Lo peor de todo es que esa creciente limitación de las libertades económicas y los derechos de propiedad lleva también a la limitación de otras libertades civiles y políticas, por ser ello funcional para postergar el colapso económico. Como se ha destacado con acierto, el conjunto de derechos y libertades que garantiza la Constitución constituye un haz indivisible, por lo que la afectación de los derechos de propiedad y la libertad económica acarrea la de otros derechos civiles y políticos[1]. Aparecen así los regímenes cada vez más amplios de información y registro sobre datos privados; los controles de capitales; las restricciones cambiarias que en un contexto inflacionario impiden el ahorro, la inversión y la entrada y salida del país; las restricciones a la publicación de los precios y de los índices de precios al consumidor; las restricciones a la libertad de expresión; las restricciones a las garantías procesales para defenderse contra tales regulaciones; las restricciones a las libertades de asociación; e incluso las restricciones a la libertad física con penas de arresto o prisión ante los inevitables incumplimientos de tales regulaciones.
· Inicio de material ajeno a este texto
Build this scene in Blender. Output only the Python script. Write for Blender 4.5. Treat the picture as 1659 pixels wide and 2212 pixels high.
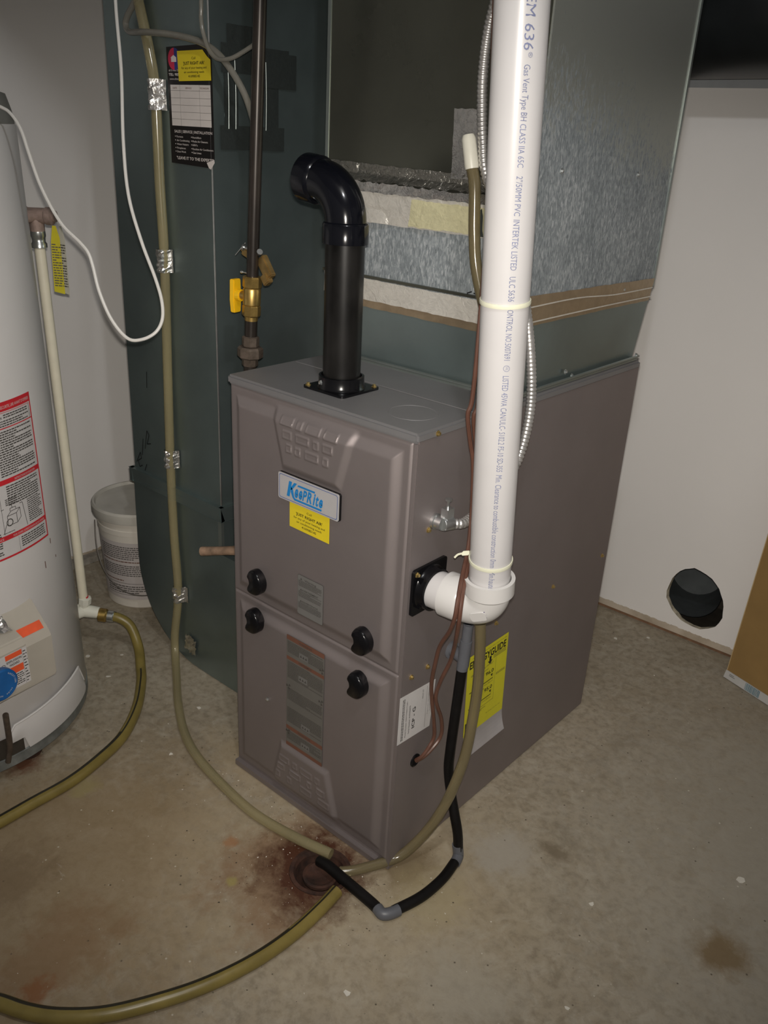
import bpy, bmesh, math, random
from mathutils import Vector, Matrix
random.seed(7)
for o in list(bpy.data.objects):
    bpy.data.objects.remove(o, do_unlink=True)
SC = bpy.context.scene
COL = SC.collection
PI = math.pi

# ------------------------------------------------------------------ camera
cam_d = bpy.data.cameras.new('camera')
cam_d.sensor_fit = 'HORIZONTAL'; cam_d.sensor_width = 36.0; cam_d.lens = 36.0*1862.52/1659.0
cam_d.clip_start = .02; cam_d.clip_end = 50
cam = bpy.data.objects.new('camera', cam_d); COL.objects.link(cam)
CR, CU, CF = Vector((.7525, .6566, .0509)), Vector((-.2999, .2728, .9141)), Vector((-.5864, .7031, -.4022))
CP = Vector((.7634, -.9902, 1.3046))
M = Matrix((CR, CU, -CF)).transposed().to_4x4(); M.translation = CP
cam.matrix_world = M
SC.camera = cam

# ------------------------------------------------------------------ light, exposure
SC.view_settings.view_transform = 'Standard'
SC.view_settings.look = 'None'
SC.view_settings.exposure = 0.0
SC.view_settings.gamma = 1.0
SC.view_settings.use_curve_mapping = False
wd = bpy.data.worlds.new('world'); SC.world = wd; wd.use_nodes = True
wd.node_tree.nodes['Background'].inputs[0].default_value = (.9, .85, .78, 1)
wd.node_tree.nodes['Background'].inputs[1].default_value = .02
# the phone's twin flash just above the lens
for k in (-1, 1):
    l = bpy.data.lights.new('flash', 'SPOT'); l.energy = 41; l.color = (1, .935, .85)
    l.shadow_soft_size = .006; l.spot_size = math.radians(86); l.spot_blend = 1.0
    o = bpy.data.objects.new('flash', l); COL.objects.link(o)
    m = M.copy(); m.translation = CP + CU*.030 + CR*(.004 + k*.006) + CF*.004
    o.matrix_world = m
# the bare ceiling bulb of the room
l = bpy.data.lights.new('ceiling_bulb', 'POINT'); l.energy = 20; l.color = (.95, .97, 1.0); l.shadow_soft_size = .035
o = bpy.data.objects.new('ceiling_bulb', l); COL.objects.link(o); o.location = (.57, -.62, 2.28)

# ------------------------------------------------------------------ materials
MATS = {}
def nodes(name):
    m = bpy.data.materials.new(name); m.use_nodes = True
    nt = m.node_tree; b = nt.nodes['Principled BSDF']
    MATS[name] = m
    return m, nt, b
def N(nt, t, **kw):
    n = nt.nodes.new(t)
    for k, v in kw.items():
        if hasattr(n, k): setattr(n, k, v)
    return n
def noise(nt, vec, scale, detail=4, rough=.55, dist=0.):
    n = N(nt, 'ShaderNodeTexNoise')
    n.inputs['Scale'].default_value = scale; n.inputs['Detail'].default_value = detail
    n.inputs['Roughness'].default_value = rough; n.inputs['Distortion'].default_value = dist
    if vec is not None: nt.links.new(vec, n.inputs['Vector'])
    return n.outputs['Fac']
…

En suma, la intervención estatal en los precios y la producción se realiza siempre sobre una pendiente resbaladiza. Siempre se necesita una nueva restricción para paliar las distorsiones ocasionadas por la anterior, lo que supone una mayor intervención e intensifica los efectos negativos de las distorsiones previas. Por eso es que no es necesaria esta clase de regulación. Cuando existe una verdadera protección de los derechos de propiedad y las libertades económicas, en ausencia de privilegios y monopolios legales, no es necesaria la regulación para el abastecimiento, y su establecimiento genera los efectos contrarios a los buscados, socavando poco a poco, pero cada vez más intensamente, los derechos y libertades que garantiza la Constitución nacional.»
[1] Cfr. Sanz, Pablo, Regulación económica y sistema político positivo, Fundación Concordia, Buenos Aires, 1990, p. 72.